What is it in the human condition that propels us to make things?  What innate need, compulsion, or desire ignites us to create?  I think about the things I enjoy making...


jars of jam...


a pie...




or the quilted fabric I have been learning to create these past two weeks.

I think for me cooking, sewing, jamming, knitting, and even writing this blog, fills a need to express myself, to indulge in personal enjoyment, to show love and give gifts representing intentional time and thought, to communicate in another way, to record time and place, and even to tell stories through words and artifacts.  One thing that sets us apart from other living creatures is our ability to make tools and things we need (or want).  Being able to create items of beauty beyond functionality perhaps comes from a yearning of the soul and prompting of the spirit.  I think we all have a need to do this, regardless of our abilities and despite our disabilities.  And whether or not the results of your creating sits in a booth on Allen Street, hangs in a gallery on Penn State's campus, or rests on the window sill of your mother's home, making things adorns our lives by stretching the ordinary into the extraordinary; it is one of life's daily blessings.

Wednesday, July 4, 2012

Happy 4th of July


"We hold these truths to be self-evident, that all men are created equal, that they are endowed by their Creator with certain unalienable Rights, that among these are Life, Liberty, and the pursuit of Happiness.."
                                                                                             --the Declaration of Independence, 1776


Over the mountain and through the valleys near our home in Central Pennsylvania sits a piece of Revolutionary War history. Fort Roberdeau, built in 1778 by Continental Congress member David Roberdeau, was established to smelt lead for bullets.  A fortress was needed to protect the mining and smelting of this essential battle supply, since loyal Tories and their Native American allies sought to thwart the revolution and the intrusion of colonial settlement in Sinking Valley.
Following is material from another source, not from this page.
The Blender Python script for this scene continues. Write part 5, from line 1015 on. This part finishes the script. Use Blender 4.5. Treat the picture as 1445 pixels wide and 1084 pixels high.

The fort, never breached by attack, functioned until 1780 when lead supply lines to France were reestablished and the need for smelting Pennsylvanian lead no longer existed.


On this day we celebrate the fortitude and vision of our founding fathers (and mothers), it is interesting to note a lesser known slice of Pennsylvania's story. 



(Jim and I toured this fort yesterday, charmed and fascinated by this local history lesson.)